Interesting article from Jonathan D. Fitzgerald at Patheos. He notes that research shows that conservative denominations are growing the fastest.
The spread of conservative Christianity is not a ratification of Mohler’s [the president of the Southern Baptist convention] brand of fundamentalism because it is more truthful, but because it does what humans want religion to do: it provides hard and fast answers to the questions we ask. It dictates rules and allows us to bypass the uncomfortable mystery inherent in trying to understand supernatural things. …
Just because something is growing doesn’t mean it’s healthy. …

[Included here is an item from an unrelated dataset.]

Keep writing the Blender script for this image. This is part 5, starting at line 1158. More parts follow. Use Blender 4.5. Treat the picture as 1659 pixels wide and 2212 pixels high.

Can we return the mystery to Christianity, can we celebrate the ambiguities, and work together to forward the Gospel despite differences in theology? Or, will we continue to export a rigid brand of Christianity that answers humanity’s modern desire for certainty and our eternal desire for order, but looks more and more like American culture, and less like the culture of the early church? …
It may be more difficult to offer the truth without the comforts associated with rigid laws, but, I am suggesting, it is something more akin to the good news that Jesus charged us with sharing.
Hmm … I have to agree that growth does not prove the excellence of anyone’s theology. There are plenty of movements that are growing rapidly despite offering very poor theology.
And I also agree that legalism offers rules and rituals that provide comfort in entirely the wrong way — “If I sing without an instrument, God will save me.” But that’s hardly the Baptist position.
Are there ambiguities in the scriptures? Of course. Not everything is made plain. But does that mean it’s entirely ambiguous? Or that we should celebrate a failure a grow? And may ambiguity prevent us from dealing with some of the hard teachings? I think not.
So I’m wondering what you think. Is Fitzgerald fair in his treatment of the Baptists?